:: Instructions for the task ::
Nothing after the line with "W.node_tree.nodes['Background'].inputs[1].default_value = 0.075" belongs in the copy; extract the lines below from the top through that line, pictures left out.

:: Source excerpt ::
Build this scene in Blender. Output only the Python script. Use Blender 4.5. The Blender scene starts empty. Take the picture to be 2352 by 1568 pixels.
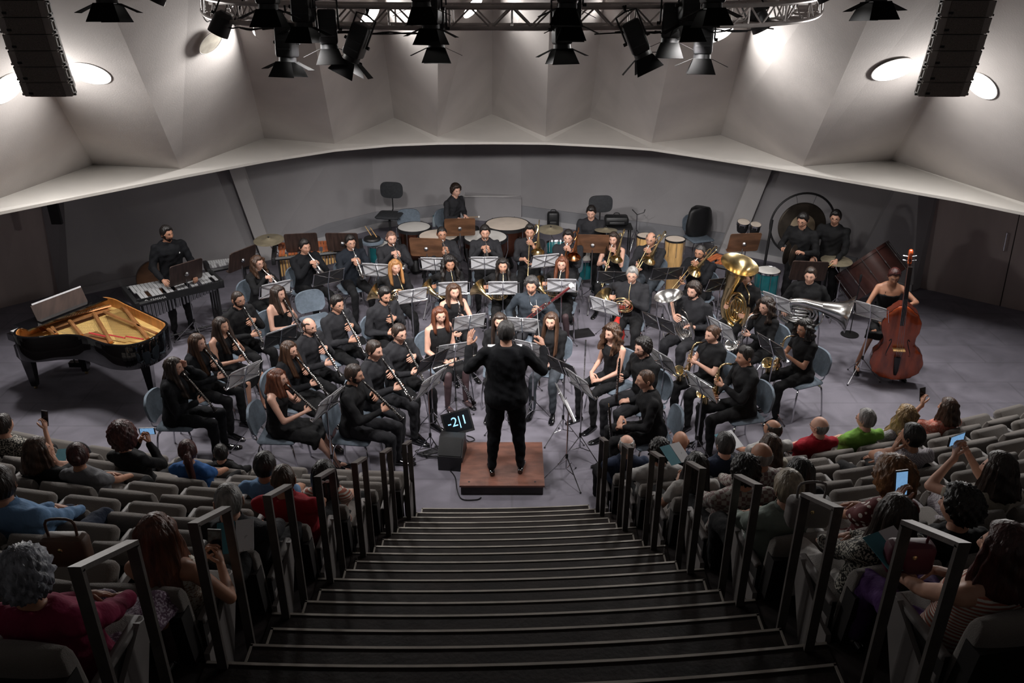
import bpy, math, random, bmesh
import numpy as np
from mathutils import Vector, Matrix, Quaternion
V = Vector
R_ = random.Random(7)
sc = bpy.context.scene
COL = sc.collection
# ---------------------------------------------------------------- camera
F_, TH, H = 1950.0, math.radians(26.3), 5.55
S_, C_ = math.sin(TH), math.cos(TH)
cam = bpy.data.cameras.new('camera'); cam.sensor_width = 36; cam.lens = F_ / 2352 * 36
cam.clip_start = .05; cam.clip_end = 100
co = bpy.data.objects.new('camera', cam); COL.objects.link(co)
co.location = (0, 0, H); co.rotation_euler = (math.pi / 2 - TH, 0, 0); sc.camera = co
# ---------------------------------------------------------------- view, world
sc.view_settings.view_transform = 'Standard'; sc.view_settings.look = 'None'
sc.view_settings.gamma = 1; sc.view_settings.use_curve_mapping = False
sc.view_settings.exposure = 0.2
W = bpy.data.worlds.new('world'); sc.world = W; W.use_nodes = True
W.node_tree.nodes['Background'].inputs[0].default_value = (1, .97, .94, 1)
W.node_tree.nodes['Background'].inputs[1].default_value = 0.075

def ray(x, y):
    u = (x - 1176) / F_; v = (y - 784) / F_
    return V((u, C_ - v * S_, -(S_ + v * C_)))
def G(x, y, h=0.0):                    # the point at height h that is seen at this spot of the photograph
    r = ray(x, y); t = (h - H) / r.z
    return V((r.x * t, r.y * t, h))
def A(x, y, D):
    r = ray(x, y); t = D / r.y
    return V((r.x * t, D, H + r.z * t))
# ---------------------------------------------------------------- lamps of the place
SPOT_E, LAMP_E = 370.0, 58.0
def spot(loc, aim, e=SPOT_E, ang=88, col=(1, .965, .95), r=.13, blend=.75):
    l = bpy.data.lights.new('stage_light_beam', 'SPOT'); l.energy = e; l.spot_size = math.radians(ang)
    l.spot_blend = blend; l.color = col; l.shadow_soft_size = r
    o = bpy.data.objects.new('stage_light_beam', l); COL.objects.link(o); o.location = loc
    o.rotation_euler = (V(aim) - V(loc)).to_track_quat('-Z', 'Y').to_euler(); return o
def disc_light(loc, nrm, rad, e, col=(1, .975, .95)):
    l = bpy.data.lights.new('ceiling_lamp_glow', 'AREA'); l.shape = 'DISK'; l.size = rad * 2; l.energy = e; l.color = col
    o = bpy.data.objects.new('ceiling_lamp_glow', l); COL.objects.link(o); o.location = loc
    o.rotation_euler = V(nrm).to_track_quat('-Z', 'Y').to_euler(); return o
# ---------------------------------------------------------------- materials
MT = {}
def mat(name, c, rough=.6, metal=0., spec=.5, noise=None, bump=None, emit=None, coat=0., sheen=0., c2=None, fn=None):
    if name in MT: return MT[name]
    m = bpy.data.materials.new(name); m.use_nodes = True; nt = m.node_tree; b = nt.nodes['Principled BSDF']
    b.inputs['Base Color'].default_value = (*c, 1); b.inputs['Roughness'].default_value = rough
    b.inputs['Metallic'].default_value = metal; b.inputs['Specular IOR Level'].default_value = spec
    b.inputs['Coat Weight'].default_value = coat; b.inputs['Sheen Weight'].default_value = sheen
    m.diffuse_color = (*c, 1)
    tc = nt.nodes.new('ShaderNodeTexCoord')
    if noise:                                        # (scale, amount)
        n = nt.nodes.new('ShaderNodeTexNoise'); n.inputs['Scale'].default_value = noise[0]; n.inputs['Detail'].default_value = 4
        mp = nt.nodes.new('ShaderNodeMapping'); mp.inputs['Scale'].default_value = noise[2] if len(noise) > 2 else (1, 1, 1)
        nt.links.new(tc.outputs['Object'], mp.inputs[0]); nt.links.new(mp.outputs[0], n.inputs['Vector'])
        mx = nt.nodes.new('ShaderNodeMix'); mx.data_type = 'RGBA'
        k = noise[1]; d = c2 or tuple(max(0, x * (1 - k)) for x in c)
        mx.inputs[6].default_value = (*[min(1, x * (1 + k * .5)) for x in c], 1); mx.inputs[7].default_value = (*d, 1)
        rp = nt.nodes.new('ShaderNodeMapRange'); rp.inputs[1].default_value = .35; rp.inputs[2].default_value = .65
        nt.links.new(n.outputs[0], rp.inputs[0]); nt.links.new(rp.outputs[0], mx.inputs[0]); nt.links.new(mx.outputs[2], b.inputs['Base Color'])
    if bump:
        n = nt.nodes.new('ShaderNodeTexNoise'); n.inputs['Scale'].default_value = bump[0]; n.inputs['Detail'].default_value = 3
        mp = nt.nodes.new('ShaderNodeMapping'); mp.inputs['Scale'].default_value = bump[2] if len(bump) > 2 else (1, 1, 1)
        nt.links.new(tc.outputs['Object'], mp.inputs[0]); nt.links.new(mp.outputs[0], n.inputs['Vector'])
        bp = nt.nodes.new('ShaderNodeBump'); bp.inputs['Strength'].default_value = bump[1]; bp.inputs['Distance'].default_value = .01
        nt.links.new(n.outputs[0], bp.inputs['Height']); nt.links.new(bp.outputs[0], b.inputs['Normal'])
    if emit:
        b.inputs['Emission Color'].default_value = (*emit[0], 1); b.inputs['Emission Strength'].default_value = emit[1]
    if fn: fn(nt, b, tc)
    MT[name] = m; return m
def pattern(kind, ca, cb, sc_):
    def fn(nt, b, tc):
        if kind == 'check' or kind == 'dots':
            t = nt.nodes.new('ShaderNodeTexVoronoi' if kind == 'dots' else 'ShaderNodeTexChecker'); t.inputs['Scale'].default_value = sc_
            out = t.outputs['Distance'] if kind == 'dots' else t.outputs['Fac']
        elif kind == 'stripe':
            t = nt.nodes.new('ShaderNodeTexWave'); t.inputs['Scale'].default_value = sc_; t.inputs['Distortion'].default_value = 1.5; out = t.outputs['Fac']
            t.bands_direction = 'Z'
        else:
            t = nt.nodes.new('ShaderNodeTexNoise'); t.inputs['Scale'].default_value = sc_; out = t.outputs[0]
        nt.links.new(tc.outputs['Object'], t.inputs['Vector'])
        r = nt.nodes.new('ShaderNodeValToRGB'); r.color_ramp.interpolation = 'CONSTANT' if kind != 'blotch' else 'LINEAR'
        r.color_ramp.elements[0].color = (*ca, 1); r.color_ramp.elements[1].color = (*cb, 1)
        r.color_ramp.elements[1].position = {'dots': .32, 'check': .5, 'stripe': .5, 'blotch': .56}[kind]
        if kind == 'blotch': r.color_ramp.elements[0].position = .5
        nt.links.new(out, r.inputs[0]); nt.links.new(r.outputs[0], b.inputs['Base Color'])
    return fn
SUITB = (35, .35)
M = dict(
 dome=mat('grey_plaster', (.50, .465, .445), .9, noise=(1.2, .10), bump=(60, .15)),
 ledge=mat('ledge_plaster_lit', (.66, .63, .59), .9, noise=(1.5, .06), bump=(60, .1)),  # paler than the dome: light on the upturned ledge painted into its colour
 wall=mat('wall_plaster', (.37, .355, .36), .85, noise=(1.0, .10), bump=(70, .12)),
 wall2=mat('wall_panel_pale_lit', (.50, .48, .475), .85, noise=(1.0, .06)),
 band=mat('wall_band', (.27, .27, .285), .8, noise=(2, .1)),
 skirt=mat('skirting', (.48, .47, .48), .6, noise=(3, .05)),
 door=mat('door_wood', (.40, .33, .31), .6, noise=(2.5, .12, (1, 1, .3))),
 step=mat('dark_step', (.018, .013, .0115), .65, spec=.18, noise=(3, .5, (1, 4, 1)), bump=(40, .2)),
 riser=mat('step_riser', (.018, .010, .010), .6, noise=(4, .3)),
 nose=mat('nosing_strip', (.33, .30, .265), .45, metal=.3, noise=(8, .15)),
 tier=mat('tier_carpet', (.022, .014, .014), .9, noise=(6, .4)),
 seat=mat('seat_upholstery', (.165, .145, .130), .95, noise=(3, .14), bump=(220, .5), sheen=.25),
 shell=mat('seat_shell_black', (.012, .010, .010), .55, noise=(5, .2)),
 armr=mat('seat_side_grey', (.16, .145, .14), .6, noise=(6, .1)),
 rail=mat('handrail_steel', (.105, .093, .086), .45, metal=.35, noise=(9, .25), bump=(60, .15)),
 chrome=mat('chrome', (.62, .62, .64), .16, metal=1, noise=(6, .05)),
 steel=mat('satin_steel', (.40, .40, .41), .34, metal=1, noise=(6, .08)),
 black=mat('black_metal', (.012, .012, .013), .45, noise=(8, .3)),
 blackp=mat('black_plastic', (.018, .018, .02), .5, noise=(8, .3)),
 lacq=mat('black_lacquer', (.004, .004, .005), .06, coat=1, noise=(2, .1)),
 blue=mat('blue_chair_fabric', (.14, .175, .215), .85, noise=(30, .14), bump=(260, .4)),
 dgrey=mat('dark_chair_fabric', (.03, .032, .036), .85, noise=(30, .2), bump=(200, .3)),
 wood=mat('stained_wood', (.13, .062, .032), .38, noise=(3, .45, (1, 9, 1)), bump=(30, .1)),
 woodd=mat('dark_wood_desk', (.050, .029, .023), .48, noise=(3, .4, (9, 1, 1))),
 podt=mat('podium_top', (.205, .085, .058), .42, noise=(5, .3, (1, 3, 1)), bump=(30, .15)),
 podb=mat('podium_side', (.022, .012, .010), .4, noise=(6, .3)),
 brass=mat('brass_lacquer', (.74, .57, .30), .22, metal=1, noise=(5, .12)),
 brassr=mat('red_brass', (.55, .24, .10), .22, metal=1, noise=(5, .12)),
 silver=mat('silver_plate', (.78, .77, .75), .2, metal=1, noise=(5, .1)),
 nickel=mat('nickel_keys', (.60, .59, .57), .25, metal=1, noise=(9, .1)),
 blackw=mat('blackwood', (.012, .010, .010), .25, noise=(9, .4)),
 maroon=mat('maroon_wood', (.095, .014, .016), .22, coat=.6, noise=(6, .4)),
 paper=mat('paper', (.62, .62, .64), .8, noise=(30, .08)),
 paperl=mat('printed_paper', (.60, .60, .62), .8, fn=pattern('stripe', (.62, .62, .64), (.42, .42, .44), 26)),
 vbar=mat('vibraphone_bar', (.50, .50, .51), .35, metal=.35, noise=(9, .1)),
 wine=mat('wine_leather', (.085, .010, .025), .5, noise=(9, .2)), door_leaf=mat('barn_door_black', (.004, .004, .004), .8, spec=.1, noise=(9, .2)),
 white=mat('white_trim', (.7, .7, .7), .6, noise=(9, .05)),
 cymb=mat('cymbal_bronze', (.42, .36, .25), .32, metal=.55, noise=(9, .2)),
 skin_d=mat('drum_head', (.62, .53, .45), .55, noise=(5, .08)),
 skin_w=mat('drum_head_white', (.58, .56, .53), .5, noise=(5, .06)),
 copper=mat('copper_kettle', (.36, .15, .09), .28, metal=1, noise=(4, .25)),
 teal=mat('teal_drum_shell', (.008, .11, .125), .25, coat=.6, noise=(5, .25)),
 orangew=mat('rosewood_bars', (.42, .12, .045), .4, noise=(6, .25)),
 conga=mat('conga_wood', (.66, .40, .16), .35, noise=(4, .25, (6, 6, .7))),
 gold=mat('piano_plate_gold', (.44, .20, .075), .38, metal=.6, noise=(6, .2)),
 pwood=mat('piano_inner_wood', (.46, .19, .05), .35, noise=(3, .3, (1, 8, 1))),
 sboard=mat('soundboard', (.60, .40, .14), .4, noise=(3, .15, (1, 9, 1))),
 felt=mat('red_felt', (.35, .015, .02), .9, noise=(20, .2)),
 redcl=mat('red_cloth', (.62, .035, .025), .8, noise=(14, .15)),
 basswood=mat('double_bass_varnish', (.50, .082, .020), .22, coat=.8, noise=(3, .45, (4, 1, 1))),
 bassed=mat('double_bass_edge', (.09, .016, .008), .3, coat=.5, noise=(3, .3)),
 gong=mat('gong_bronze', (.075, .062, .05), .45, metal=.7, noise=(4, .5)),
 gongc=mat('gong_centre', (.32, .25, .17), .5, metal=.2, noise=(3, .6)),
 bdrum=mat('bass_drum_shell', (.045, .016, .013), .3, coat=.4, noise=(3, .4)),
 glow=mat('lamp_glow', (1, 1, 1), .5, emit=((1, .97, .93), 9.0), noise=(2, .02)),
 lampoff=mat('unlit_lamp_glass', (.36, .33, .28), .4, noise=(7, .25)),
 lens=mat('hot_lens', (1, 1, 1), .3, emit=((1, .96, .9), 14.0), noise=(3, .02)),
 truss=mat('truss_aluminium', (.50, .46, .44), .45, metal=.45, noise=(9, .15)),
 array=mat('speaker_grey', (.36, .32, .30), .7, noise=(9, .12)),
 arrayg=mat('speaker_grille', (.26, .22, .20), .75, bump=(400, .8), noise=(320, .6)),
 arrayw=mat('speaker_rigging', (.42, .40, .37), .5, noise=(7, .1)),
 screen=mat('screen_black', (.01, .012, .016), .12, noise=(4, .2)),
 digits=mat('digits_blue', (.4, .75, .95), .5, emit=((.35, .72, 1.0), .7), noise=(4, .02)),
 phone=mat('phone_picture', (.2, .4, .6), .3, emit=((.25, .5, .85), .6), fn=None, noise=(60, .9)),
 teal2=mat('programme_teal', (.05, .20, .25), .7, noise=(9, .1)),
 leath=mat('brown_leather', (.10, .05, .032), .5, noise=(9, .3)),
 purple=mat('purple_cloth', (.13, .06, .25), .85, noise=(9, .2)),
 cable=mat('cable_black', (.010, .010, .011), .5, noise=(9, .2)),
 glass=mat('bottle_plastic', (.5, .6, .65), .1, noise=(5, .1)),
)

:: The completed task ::
Build this scene in Blender. Output only the Python script. Use Blender 4.5. The Blender scene starts empty. Take the picture to be 2352 by 1568 pixels.
import bpy, math, random, bmesh
import numpy as np
from mathutils import Vector, Matrix, Quaternion
V = Vector
R_ = random.Random(7)
sc = bpy.context.scene
COL = sc.collection
# ---------------------------------------------------------------- camera
F_, TH, H = 1950.0, math.radians(26.3), 5.55
S_, C_ = math.sin(TH), math.cos(TH)
cam = bpy.data.cameras.new('camera'); cam.sensor_width = 36; cam.lens = F_ / 2352 * 36
cam.clip_start = .05; cam.clip_end = 100
co = bpy.data.objects.new('camera', cam); COL.objects.link(co)
co.location = (0, 0, H); co.rotation_euler = (math.pi / 2 - TH, 0, 0); sc.camera = co
# ---------------------------------------------------------------- view, world
sc.view_settings.view_transform = 'Standard'; sc.view_settings.look = 'None'
sc.view_settings.gamma = 1; sc.view_settings.use_curve_mapping = False
sc.view_settings.exposure = 0.2
W = bpy.data.worlds.new('world'); sc.world = W; W.use_nodes = True
W.node_tree.nodes['Background'].inputs[0].default_value = (1, .97, .94, 1)
W.node_tree.nodes['Background'].inputs[1].default_value = 0.075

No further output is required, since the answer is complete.